The data below should be printed in full, exactly, and without any of its images.

Provided data:
----
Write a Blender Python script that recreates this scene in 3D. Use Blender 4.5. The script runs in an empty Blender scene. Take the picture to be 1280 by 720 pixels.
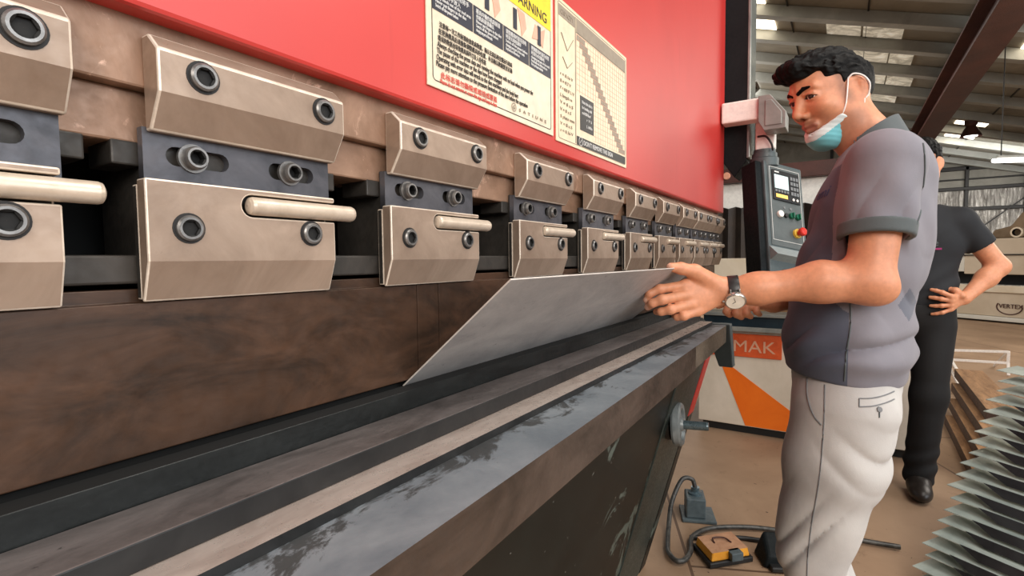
import bpy, bmesh, math, random
import numpy as np
from mathutils import Vector, Matrix

random.seed(7)
sc = bpy.context.scene
COL = sc.collection
PI = math.pi


def lin(r, g, b):
    f = lambda c: (c / 255 / 12.92) if c <= 10 else ((c / 255 + 0.055) / 1.055) ** 2.4
    return (f(r), f(g), f(b), 1.0)


# ------------------------------------------------------------------ materials
class NT:
    def __init__(s, name):
        s.m = bpy.data.materials.new(name)
        s.m.use_nodes = True
        s.t = s.m.node_tree
        s.bsdf = s.t.nodes['Principled BSDF']
        s.tc = s.t.nodes.new('ShaderNodeTexCoord')

    def n(s, typ, **kw):
        nd = s.t.nodes.new(typ)
        for k, v in kw.items():
            setattr(nd, k, v)
        return nd

    def l(s, a, b):
        s.t.links.new(a, b)

    def noise(s, scale, detail=4, rough=.6, dist=0, stretch=None):
        nz = s.n('ShaderNodeTexNoise')
        nz.inputs['Scale'].default_value = scale
        nz.inputs['Detail'].default_value = detail
        nz.inputs['Roughness'].default_value = rough
        nz.inputs['Distortion'].default_value = dist
        if stretch:
            mp = s.n('ShaderNodeMapping')
            mp.inputs['Scale'].default_value = stretch
            s.l(s.tc.outputs['Object'], mp.inputs['Vector'])
            s.l(mp.outputs[0], nz.inputs['Vector'])
        else:
            s.l(s.tc.outputs['Object'], nz.inputs['Vector'])
        return nz.outputs['Fac']

    def ramp(s, fac, stops, interp='LINEAR'):
        r = s.n('ShaderNodeValToRGB')
        r.color_ramp.interpolation = interp
        e = r.color_ramp.elements
        while len(e) < len(stops):
            e.new(.5)
        for el, (p, c) in zip(e, stops):
            el.position = p
            el.color = c if len(c) == 4 else (*c, 1)
        s.l(fac, r.inputs[0])
        return r.outputs[0]

    def mix(s, fac, a, b, mode='MIX'):
        m = s.n('ShaderNodeMix', data_type='RGBA', blend_type=mode)
        for v, i in ((fac, 0), (a, 6), (b, 7)):
            if hasattr(v, 'links'):
                s.l(v, m.inputs[i])
            else:
                m.inputs[i].default_value = v
        return m.outputs[2]

    def bump(s, h, strength=.2, dist=.002):
        b = s.n('ShaderNodeBump')
        b.inputs['Strength'].default_value = strength
        b.inputs['Distance'].default_value = dist
        s.l(h, b.inputs['Height'])
        s.l(b.outputs[0], s.bsdf.inputs['Normal'])

    def set(s, **kw):
        for k, v in kw.items():
            i = s.bsdf.inputs[k.replace('_', ' ')]
            if hasattr(v, 'links'):
                s.l(v, i)
            else:
                i.default_value = v
        return s.m


W1 = (1, 1, 1, 1)
B0 = (0, 0, 0, 1)


def worn(name, c0, c1, rough=.45, metal=.0, scale=9, stretch=None, spots=None, spotc=None, bump=.12, fine=120, lo=.35, hi=.65, spot_lo=.60):
    t = NT(name)
    f = t.noise(scale, 6, .65, .6, stretch)
    col = t.ramp(f, [(lo, c0), (hi, c1)])
    g = t.noise(fine, 3, .6)
    if spots:
        sp = t.ramp(t.noise(spots, 8, .7, 1.2, stretch), [(spot_lo, B0), (spot_lo + .07, W1)])
        col = t.mix(sp, col, spotc)
    rr = t.ramp(g, [(.3, (rough * .8,) * 3), (.7, (min(1, rough * 1.25),) * 3)])
    t.bump(g, bump, .001)
    return t.set(Base_Color=col, Roughness=rr, Metallic=metal)


def plain(name, c, rough=.5, metal=0, **kw):
    t = NT(name)
    g = t.noise(60, 3, .6)
    k = t.ramp(g, [(.3, tuple(x * .9 for x in c[:3])), (.7, tuple(min(1, x * 1.08) for x in c[:3]))])
    return t.set(Base_Color=k, Roughness=rough, Metallic=metal, **kw)


def glow(name, c, strength):
    t = NT(name)
    return t.set(Base_Color=c, Emission_Color=c, Emission_Strength=strength, Roughness=.5)


M = {}
M['clamp'] = worn('clamp_steel', lin(142, 122, 106), lin(170, 149, 132), .42, .35, 14, spots=30, spotc=lin(120, 100, 84), spot_lo=.66)
M['clamp_edge'] = worn('clamp_lit_edge', lin(206, 190, 172), lin(232, 218, 202), .35, .2, 40)  # edge highlight painted in as a paler steel
M['die_top'] = plain('die_gap_shade', lin(9, 10, 10), .8)  # near-black top paints in the dark gap under the punch
M['bed_end'] = worn('bed_end_paint', lin(40, 50, 48), lin(58, 68, 64), .45, 0, 6, (1, 1, .4), 9, lin(104, 114, 108), spot_lo=.6)
M['band'] = worn('ram_band_steel', lin(120, 92, 72), lin(165, 132, 110), .45, .3, 10, spots=26, spotc=lin(196, 160, 138), spot_lo=.6, bump=.25)
M['bar_dark'] = worn('slotted_bar_steel', lin(66, 68, 74), lin(92, 92, 98), .45, .4, 20)
M['carrier'] = worn('carrier_steel', lin(44, 42, 39), lin(70, 65, 60), .5, .3, 14)
M['black'] = plain('black_hole', lin(8, 8, 8), .7)
M['bolt'] = worn('bolt_steel', lin(110, 108, 106), lin(150, 148, 146), .35, .7, 60)
M['bolt_ring'] = plain('bolt_ring', lin(28, 25, 24), .6)
M['pin'] = worn('pin_steel', lin(200, 184, 164), lin(222, 206, 188), .35, .3, 30, bump=.05)
M['punch'] = worn('punch_steel', lin(44, 32, 24), lin(84, 60, 45), .36, .3, 9, (1, 1, 2.4), 70, lin(128, 98, 80), .2, 70, spot_lo=.70)
M['die'] = worn('die_black_steel', lin(22, 25, 25), lin(36, 39, 39), .4, .3, 12, (1, 4, 4), 60, lin(84, 84, 84), spot_lo=.72)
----
Result:
Write a Blender Python script that recreates this scene in 3D. Use Blender 4.5. The script runs in an empty Blender scene. Take the picture to be 1280 by 720 pixels.
import bpy, bmesh, math, random
import numpy as np
from mathutils import Vector, Matrix

random.seed(7)
sc = bpy.context.scene
COL = sc.collection
PI = math.pi


def lin(r, g, b):
    f = lambda c: (c / 255 / 12.92) if c <= 10 else ((c / 255 + 0.055) / 1.055) ** 2.4
    return (f(r), f(g), f(b), 1.0)


# ------------------------------------------------------------------ materials
class NT:
    def __init__(s, name):
        s.m = bpy.data.materials.new(name)
        s.m.use_nodes = True
        s.t = s.m.node_tree
        s.bsdf = s.t.nodes['Principled BSDF']
        s.tc = s.t.nodes.new('ShaderNodeTexCoord')

    def n(s, typ, **kw):
        nd = s.t.nodes.new(typ)
        for k, v in kw.items():
            setattr(nd, k, v)
        return nd

    def l(s, a, b):
        s.t.links.new(a, b)

    def noise(s, scale, detail=4, rough=.6, dist=0, stretch=None):
        nz = s.n('ShaderNodeTexNoise')
        nz.inputs['Scale'].default_value = scale
        nz.inputs['Detail'].default_value = detail
        nz.inputs['Roughness'].default_value = rough
        nz.inputs['Distortion'].default_value = dist
        if stretch:
            mp = s.n('ShaderNodeMapping')
            mp.inputs['Scale'].default_value = stretch
            s.l(s.tc.outputs['Object'], mp.inputs['Vector'])
            s.l(mp.outputs[0], nz.inputs['Vector'])
        else:
            s.l(s.tc.outputs['Object'], nz.inputs['Vector'])
        return nz.outputs['Fac']

    def ramp(s, fac, stops, interp='LINEAR'):
        r = s.n('ShaderNodeValToRGB')
        r.color_ramp.interpolation = interp
        e = r.color_ramp.elements
        while len(e) < len(stops):
            e.new(.5)
        for el, (p, c) in zip(e, stops):
            el.position = p
            el.color = c if len(c) == 4 else (*c, 1)
        s.l(fac, r.inputs[0])
        return r.outputs[0]

    def mix(s, fac, a, b, mode='MIX'):
        m = s.n('ShaderNodeMix', data_type='RGBA', blend_type=mode)
        for v, i in ((fac, 0), (a, 6), (b, 7)):
            if hasattr(v, 'links'):
                s.l(v, m.inputs[i])
            else:
                m.inputs[i].default_value = v
        return m.outputs[2]

    def bump(s, h, strength=.2, dist=.002):
        b = s.n('ShaderNodeBump')
        b.inputs['Strength'].default_value = strength
        b.inputs['Distance'].default_value = dist
        s.l(h, b.inputs['Height'])
        s.l(b.outputs[0], s.bsdf.inputs['Normal'])

    def set(s, **kw):
        for k, v in kw.items():
            i = s.bsdf.inputs[k.replace('_', ' ')]
            if hasattr(v, 'links'):
                s.l(v, i)
            else:
                i.default_value = v
        return s.m


W1 = (1, 1, 1, 1)
B0 = (0, 0, 0, 1)


def worn(name, c0, c1, rough=.45, metal=.0, scale=9, stretch=None, spots=None, spotc=None, bump=.12, fine=120, lo=.35, hi=.65, spot_lo=.60):
    t = NT(name)
    f = t.noise(scale, 6, .65, .6, stretch)
    col = t.ramp(f, [(lo, c0), (hi, c1)])
    g = t.noise(fine, 3, .6)
    if spots:
        sp = t.ramp(t.noise(spots, 8, .7, 1.2, stretch), [(spot_lo, B0), (spot_lo + .07, W1)])
        col = t.mix(sp, col, spotc)
    rr = t.ramp(g, [(.3, (rough * .8,) * 3), (.7, (min(1, rough * 1.25),) * 3)])
    t.bump(g, bump, .001)
    return t.set(Base_Color=col, Roughness=rr, Metallic=metal)


def plain(name, c, rough=.5, metal=0, **kw):
    t = NT(name)
    g = t.noise(60, 3, .6)
    k = t.ramp(g, [(.3, tuple(x * .9 for x in c[:3])), (.7, tuple(min(1, x * 1.08) for x in c[:3]))])
    return t.set(Base_Color=k, Roughness=rough, Metallic=metal, **kw)


def glow(name, c, strength):
    t = NT(name)
    return t.set(Base_Color=c, Emission_Color=c, Emission_Strength=strength, Roughness=.5)


M = {}
M['clamp'] = worn('clamp_steel', lin(142, 122, 106), lin(170, 149, 132), .42, .35, 14, spots=30, spotc=lin(120, 100, 84), spot_lo=.66)
M['clamp_edge'] = worn('clamp_lit_edge', lin(206, 190, 172), lin(232, 218, 202), .35, .2, 40)  # edge highlight painted in as a paler steel
M['die_top'] = plain('die_gap_shade', lin(9, 10, 10), .8)  # near-black top paints in the dark gap under the punch
M['bed_end'] = worn('bed_end_paint', lin(40, 50, 48), lin(58, 68, 64), .45, 0, 6, (1, 1, .4), 9, lin(104, 114, 108), spot_lo=.6)
M['band'] = worn('ram_band_steel', lin(120, 92, 72), lin(165, 132, 110), .45, .3, 10, spots=26, spotc=lin(196, 160, 138), spot_lo=.6, bump=.25)
M['bar_dark'] = worn('slotted_bar_steel', lin(66, 68, 74), lin(92, 92, 98), .45, .4, 20)
M['carrier'] = worn('carrier_steel', lin(44, 42, 39), lin(70, 65, 60), .5, .3, 14)
M['black'] = plain('black_hole', lin(8, 8, 8), .7)
M['bolt'] = worn('bolt_steel', lin(110, 108, 106), lin(150, 148, 146), .35, .7, 60)
M['bolt_ring'] = plain('bolt_ring', lin(28, 25, 24), .6)
M['pin'] = worn('pin_steel', lin(200, 184, 164), lin(222, 206, 188), .35, .3, 30, bump=.05)
M['punch'] = worn('punch_steel', lin(44, 32, 24), lin(84, 60, 45), .36, .3, 9, (1, 1, 2.4), 70, lin(128, 98, 80), .2, 70, spot_lo=.70)
M['die'] = worn('die_black_steel', lin(22, 25, 25), lin(36, 39, 39), .4, .3, 12, (1, 4, 4), 60, lin(84, 84, 84), spot_lo=.72)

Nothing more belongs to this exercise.